İSMET ÖZEL SENELER ÖNCE

“Murat Belge’nin şahitliği caiz değildir” diyerek meseleyi zaten çözmüştü ama olsun! Başka bir eleştirmen S. Gümüş, kitabında öykücüleri incelerken “Mustafa Kutlu için de iyi diyorlar, bir ara okumak lazım” der, okumaya tenezzül etmez. Enis Batur programda Nuri Pakdil’i överken S. Gümüş ile Ö. Türkeş tek cümle etmez, susar. Konu bizim cenah olunca susarlar. Şener Şen, Cumhurbaşkanlığı ödülü aldı diye linç ederler. Meltem Cumbul, ödül almasına rağmen Semih Kaplanoğlu’nun elini bile sıkmaz, susarlar. Yine ödül almasına rağmen Okan, Diriliş Ertuğrul ekibiyle alay eder pişkince, susarlar.

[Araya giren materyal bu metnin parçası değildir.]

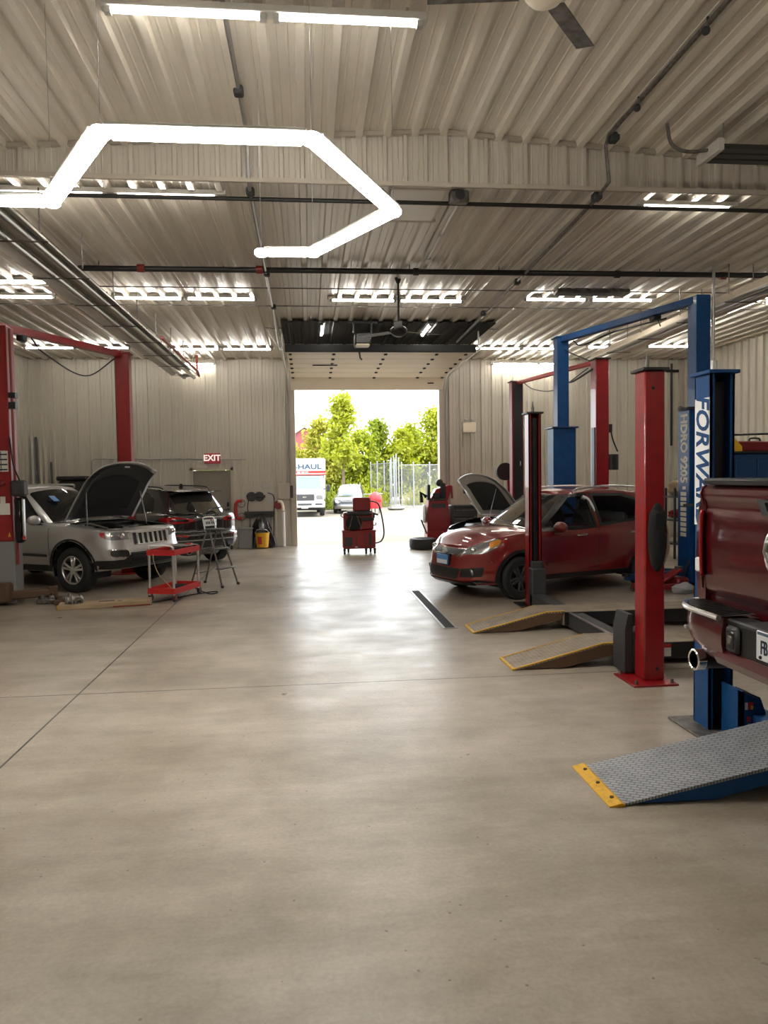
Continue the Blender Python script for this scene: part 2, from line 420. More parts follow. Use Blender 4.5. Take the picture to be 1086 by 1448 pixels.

Bu kompleks onlarda. Sağ, solu okur ama sol, sağı okumaz. Ama mesela Furkan Çalışkan ile Aykut Ertuğrul, TRT 2’de Kelimeler Ve Şeyler programında sağ, sol ayrımı yapmadan her kitabı inceler, yiğide hakkını verir. Hece dergisi MARX özel sayısı çıkarır ama hiçbir sol dergide, bir Müslümanı kapakta göremezsiniz.

Mafyaya bulaşmış zibidileri anlatan, belaltı filmler çekmekten başka bir iş yapmayan oyunculara sanatçı demeyin. Koyu Bilal’i boşverin. Geniş Aile’nin son filmini izlemeyin, zira çok ahlaksız sahneleri var, kalbinize zararı olabilir. Yahu bir de, Ey Koyu Bilal, Gezi zamanı TV’ler yayınlamadı diye bir daha dizilerde oynamayacaktın, bir artistlik yapmıştın. Ee oynuyorsun? Ne oldu? Para; davandan, devrimden falan daha mı dadlu geldi?